*Task objective*
How many lines in the entries below contain "Write"? Answer with the number only.

*Recorded data*
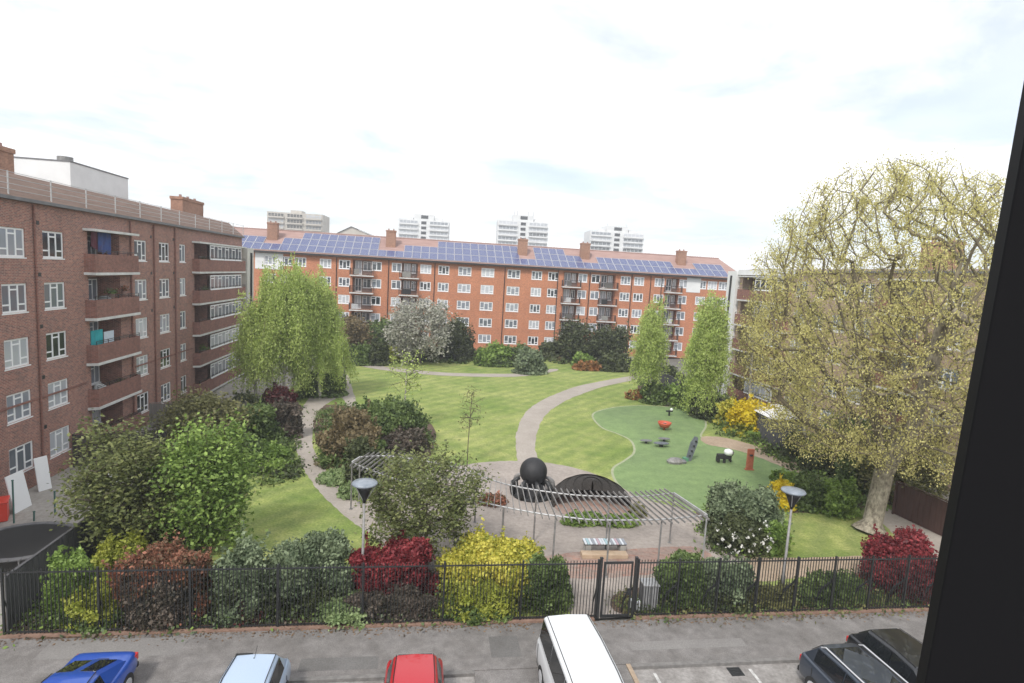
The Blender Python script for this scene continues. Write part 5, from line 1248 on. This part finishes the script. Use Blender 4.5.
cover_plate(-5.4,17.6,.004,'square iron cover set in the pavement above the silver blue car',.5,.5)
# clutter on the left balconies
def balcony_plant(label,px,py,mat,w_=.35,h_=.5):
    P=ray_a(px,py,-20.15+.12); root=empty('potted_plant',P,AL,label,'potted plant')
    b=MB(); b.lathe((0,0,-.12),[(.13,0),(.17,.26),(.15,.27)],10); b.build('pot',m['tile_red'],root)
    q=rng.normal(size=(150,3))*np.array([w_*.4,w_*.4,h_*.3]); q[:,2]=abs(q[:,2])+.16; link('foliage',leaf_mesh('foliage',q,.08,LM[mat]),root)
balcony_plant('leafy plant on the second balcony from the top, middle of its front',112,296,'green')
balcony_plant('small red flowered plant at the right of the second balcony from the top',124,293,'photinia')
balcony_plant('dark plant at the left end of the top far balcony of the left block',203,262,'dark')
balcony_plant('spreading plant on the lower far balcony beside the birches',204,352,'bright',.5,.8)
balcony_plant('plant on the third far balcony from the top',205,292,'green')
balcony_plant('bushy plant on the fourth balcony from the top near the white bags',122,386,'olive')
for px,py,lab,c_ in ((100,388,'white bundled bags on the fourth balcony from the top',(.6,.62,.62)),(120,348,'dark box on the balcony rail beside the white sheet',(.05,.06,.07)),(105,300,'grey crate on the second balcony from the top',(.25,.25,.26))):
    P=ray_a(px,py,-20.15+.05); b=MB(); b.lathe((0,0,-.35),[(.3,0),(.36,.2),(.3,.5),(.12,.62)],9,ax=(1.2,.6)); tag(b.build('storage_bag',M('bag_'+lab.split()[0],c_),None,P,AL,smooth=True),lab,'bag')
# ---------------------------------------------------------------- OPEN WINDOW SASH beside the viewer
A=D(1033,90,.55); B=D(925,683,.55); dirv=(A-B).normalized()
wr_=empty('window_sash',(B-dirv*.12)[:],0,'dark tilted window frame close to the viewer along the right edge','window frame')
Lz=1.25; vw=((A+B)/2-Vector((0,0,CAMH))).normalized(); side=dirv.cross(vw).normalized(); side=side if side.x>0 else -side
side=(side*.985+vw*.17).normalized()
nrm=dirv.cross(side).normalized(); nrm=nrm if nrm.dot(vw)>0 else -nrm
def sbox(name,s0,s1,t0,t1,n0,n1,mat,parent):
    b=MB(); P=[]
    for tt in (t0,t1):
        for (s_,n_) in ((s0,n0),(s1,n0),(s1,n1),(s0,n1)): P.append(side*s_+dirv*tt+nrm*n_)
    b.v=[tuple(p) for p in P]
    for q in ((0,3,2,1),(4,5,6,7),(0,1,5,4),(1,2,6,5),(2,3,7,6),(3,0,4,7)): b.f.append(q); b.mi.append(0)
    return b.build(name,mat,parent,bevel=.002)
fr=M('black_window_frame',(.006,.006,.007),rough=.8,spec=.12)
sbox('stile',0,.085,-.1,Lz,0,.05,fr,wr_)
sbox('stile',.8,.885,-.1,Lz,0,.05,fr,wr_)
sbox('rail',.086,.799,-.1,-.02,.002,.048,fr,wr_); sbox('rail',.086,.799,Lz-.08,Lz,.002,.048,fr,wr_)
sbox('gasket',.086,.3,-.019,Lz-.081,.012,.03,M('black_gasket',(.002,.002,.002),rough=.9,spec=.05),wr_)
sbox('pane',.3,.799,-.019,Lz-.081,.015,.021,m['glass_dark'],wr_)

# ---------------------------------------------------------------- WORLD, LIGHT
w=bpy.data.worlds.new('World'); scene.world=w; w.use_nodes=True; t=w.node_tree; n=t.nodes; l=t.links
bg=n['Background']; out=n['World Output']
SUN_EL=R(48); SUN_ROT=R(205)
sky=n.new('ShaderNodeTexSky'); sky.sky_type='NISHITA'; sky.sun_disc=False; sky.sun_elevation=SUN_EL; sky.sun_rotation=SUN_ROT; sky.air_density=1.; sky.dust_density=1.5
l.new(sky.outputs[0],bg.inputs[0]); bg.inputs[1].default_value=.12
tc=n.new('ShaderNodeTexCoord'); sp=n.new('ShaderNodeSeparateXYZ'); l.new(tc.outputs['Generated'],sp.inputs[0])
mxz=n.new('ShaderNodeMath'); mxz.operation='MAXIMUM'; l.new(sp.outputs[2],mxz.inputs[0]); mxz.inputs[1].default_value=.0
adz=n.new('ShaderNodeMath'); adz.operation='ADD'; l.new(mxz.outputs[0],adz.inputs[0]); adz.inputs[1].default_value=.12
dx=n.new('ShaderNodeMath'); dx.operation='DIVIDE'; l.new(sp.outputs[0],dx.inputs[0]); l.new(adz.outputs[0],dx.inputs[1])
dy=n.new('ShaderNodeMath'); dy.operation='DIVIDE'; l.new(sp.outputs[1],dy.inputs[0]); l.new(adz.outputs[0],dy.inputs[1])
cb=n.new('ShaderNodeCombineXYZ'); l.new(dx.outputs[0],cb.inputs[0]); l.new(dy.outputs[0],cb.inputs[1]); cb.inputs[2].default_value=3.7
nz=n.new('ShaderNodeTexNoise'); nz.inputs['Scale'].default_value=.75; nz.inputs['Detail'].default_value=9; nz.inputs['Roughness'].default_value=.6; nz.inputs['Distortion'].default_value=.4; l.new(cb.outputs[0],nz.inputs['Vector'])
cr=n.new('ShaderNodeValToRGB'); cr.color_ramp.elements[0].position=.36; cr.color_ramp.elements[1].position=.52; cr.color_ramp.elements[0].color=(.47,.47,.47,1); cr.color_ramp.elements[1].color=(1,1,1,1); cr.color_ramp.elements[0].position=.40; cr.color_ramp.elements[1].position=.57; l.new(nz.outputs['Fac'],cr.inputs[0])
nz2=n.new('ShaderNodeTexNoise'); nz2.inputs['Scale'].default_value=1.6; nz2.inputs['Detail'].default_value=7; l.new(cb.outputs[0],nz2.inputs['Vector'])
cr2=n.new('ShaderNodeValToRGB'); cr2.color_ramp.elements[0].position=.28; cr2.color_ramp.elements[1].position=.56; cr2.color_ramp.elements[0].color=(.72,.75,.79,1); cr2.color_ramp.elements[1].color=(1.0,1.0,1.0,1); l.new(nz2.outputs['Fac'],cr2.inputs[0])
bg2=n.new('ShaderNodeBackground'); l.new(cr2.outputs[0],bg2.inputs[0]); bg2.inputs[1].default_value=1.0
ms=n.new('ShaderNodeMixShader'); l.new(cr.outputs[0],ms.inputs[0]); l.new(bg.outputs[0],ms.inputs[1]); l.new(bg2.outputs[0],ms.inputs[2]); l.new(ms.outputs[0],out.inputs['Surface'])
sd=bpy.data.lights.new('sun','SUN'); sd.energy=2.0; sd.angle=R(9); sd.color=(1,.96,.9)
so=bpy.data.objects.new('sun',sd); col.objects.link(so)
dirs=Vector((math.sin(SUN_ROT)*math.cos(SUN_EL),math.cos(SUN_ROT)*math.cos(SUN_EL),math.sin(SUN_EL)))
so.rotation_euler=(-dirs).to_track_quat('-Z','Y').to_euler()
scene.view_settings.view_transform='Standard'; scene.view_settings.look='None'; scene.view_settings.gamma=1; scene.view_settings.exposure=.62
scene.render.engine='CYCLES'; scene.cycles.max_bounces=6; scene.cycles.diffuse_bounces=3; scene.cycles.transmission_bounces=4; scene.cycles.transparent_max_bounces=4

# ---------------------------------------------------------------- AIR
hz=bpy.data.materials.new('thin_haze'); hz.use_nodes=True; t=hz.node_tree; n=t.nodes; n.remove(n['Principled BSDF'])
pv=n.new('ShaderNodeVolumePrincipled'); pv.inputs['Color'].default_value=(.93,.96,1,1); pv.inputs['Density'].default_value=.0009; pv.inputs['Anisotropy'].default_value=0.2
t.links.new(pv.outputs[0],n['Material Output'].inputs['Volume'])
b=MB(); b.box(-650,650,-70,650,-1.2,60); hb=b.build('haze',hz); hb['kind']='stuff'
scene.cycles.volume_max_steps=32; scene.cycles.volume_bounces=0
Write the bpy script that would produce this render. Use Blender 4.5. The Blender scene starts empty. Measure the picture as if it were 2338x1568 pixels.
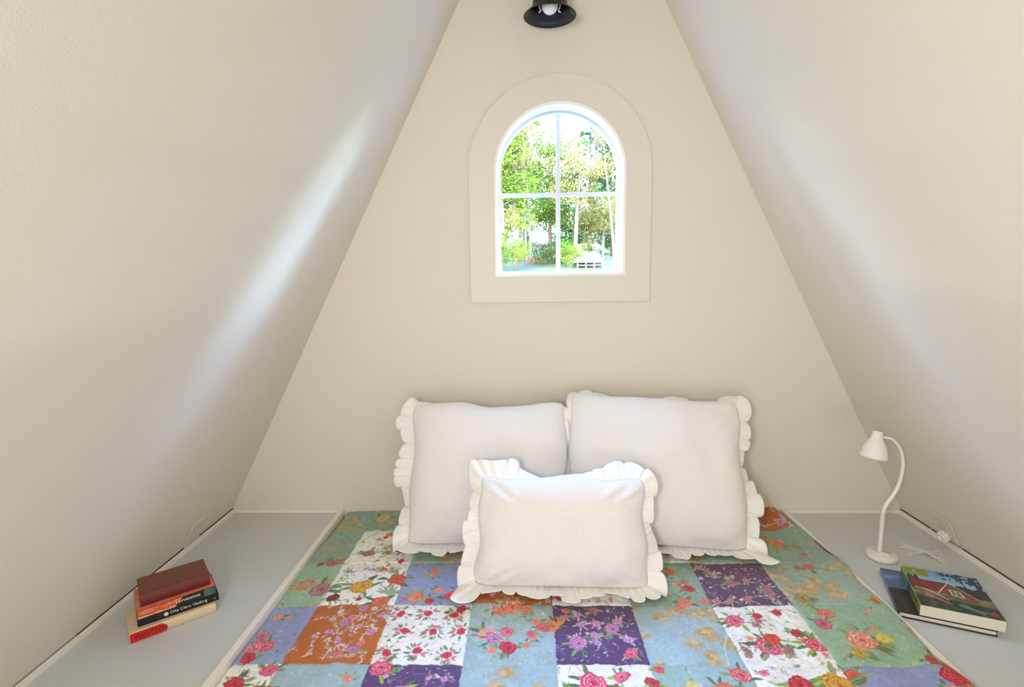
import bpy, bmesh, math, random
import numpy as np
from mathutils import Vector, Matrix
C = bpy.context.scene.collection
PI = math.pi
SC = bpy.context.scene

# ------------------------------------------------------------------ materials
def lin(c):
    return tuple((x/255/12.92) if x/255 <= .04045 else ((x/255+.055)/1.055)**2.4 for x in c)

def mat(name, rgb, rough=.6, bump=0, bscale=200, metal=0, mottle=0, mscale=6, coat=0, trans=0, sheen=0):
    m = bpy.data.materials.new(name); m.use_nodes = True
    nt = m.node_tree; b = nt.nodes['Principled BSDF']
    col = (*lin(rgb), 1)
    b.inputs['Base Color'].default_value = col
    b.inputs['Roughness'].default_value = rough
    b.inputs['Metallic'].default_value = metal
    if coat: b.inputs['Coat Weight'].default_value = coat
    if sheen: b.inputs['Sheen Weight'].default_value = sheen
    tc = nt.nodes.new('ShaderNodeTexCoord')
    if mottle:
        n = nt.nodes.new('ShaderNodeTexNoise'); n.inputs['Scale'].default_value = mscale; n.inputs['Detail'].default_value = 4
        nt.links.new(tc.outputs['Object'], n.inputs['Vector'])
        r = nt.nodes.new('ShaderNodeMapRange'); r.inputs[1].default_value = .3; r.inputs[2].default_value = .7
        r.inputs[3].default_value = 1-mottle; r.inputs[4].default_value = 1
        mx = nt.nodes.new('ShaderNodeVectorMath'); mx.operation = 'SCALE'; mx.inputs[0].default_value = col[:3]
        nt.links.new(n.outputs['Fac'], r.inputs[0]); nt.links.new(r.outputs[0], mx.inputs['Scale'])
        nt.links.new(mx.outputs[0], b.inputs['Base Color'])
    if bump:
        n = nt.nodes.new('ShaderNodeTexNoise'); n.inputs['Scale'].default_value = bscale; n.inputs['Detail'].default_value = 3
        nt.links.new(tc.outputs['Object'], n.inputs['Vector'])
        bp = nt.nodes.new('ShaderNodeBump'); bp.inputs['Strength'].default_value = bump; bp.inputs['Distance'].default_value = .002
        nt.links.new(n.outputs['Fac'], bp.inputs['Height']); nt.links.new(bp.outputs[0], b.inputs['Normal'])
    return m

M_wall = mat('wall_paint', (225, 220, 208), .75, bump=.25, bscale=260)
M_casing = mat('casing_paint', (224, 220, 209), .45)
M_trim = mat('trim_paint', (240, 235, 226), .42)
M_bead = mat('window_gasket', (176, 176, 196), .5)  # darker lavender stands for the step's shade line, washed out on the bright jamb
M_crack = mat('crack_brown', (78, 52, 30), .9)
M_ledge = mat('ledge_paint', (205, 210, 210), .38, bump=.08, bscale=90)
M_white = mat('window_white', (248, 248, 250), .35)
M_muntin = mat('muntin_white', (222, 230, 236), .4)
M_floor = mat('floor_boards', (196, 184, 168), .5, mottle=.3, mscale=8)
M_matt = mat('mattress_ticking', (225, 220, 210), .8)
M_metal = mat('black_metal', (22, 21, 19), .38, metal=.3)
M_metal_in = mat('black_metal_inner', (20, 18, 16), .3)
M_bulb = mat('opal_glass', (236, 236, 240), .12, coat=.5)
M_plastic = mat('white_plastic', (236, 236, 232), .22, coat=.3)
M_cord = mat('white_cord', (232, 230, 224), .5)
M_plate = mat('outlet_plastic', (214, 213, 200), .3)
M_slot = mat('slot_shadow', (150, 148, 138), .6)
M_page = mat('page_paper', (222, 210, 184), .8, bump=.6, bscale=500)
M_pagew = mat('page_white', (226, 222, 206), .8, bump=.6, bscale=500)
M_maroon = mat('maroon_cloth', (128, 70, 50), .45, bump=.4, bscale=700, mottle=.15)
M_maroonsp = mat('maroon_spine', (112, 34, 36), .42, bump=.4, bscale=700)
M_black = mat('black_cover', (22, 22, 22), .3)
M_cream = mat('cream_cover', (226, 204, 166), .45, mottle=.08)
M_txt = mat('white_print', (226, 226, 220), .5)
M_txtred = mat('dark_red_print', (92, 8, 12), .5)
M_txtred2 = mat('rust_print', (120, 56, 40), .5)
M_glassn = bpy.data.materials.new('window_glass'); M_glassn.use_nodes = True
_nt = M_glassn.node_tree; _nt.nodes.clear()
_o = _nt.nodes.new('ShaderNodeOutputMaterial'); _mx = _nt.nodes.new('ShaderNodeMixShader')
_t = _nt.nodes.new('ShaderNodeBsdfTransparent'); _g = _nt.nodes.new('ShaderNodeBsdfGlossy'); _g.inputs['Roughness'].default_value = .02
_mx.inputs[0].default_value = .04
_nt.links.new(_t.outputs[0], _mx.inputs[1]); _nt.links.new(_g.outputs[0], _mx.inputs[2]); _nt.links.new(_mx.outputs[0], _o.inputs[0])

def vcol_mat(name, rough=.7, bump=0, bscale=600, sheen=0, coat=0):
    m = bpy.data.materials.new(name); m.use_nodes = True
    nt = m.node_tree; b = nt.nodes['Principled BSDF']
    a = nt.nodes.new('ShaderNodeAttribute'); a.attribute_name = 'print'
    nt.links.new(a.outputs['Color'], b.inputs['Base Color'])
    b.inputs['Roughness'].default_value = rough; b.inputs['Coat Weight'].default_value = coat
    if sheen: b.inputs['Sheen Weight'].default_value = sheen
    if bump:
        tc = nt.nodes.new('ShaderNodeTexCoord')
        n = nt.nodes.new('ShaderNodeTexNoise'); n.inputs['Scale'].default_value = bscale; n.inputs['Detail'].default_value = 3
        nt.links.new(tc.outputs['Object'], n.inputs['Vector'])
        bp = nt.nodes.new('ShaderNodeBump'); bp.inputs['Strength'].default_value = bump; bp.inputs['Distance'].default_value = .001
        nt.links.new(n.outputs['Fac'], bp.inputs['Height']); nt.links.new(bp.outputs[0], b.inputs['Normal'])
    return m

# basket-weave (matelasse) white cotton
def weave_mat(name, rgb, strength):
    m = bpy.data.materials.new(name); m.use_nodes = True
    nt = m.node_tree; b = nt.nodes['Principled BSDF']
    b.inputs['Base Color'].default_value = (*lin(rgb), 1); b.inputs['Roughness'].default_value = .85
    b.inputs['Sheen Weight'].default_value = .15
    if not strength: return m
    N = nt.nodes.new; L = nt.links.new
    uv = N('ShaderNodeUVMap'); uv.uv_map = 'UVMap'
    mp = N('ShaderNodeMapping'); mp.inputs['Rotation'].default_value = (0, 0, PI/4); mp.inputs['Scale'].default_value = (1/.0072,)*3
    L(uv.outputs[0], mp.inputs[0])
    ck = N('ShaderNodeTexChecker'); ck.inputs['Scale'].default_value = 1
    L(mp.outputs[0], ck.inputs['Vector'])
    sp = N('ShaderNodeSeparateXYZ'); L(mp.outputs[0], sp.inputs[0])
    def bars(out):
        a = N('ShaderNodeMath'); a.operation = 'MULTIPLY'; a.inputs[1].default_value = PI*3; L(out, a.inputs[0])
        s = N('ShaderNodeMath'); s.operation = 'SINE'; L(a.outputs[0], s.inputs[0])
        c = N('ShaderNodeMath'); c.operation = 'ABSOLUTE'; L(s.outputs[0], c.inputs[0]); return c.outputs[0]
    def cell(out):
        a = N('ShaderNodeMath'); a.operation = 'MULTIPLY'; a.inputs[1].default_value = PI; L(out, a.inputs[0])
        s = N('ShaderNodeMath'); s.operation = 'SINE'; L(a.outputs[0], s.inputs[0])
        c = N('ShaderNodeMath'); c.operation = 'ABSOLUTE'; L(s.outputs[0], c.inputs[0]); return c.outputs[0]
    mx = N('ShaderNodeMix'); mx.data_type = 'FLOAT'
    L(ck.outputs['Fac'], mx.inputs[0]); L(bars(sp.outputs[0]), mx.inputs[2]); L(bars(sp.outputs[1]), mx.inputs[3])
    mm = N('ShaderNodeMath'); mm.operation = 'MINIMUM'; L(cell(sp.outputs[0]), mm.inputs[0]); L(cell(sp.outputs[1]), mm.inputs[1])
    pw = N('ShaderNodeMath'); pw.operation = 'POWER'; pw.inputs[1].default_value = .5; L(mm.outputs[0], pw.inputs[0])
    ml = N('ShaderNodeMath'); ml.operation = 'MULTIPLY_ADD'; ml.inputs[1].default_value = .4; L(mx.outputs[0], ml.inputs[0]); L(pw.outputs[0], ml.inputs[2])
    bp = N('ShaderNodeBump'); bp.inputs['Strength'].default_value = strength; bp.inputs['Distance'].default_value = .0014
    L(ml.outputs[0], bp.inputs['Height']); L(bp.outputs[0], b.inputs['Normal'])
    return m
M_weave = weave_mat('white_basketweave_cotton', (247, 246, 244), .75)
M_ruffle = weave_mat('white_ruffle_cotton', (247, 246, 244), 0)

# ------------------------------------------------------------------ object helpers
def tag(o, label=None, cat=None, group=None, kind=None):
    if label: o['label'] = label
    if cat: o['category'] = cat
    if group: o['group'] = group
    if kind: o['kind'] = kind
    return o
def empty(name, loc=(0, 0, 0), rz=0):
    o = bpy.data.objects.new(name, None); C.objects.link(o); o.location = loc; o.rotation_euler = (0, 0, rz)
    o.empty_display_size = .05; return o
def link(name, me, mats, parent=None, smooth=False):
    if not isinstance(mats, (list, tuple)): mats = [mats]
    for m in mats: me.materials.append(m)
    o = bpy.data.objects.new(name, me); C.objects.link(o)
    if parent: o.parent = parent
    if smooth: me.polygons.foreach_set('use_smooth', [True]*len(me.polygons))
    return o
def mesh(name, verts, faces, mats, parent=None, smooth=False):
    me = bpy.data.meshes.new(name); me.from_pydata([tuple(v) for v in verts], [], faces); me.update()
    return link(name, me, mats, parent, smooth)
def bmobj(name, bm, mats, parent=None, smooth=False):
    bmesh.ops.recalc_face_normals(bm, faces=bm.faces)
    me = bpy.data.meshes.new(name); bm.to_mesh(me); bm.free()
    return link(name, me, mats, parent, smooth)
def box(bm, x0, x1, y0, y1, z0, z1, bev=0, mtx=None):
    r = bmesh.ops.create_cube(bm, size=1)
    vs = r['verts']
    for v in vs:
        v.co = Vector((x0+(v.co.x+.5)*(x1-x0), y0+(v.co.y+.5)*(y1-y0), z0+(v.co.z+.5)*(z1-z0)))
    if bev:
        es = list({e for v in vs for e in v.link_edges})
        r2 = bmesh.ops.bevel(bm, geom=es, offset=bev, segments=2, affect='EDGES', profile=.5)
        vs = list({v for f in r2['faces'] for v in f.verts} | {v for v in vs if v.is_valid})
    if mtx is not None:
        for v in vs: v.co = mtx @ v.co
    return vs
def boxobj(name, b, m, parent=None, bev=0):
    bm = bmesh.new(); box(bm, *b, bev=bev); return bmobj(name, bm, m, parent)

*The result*
2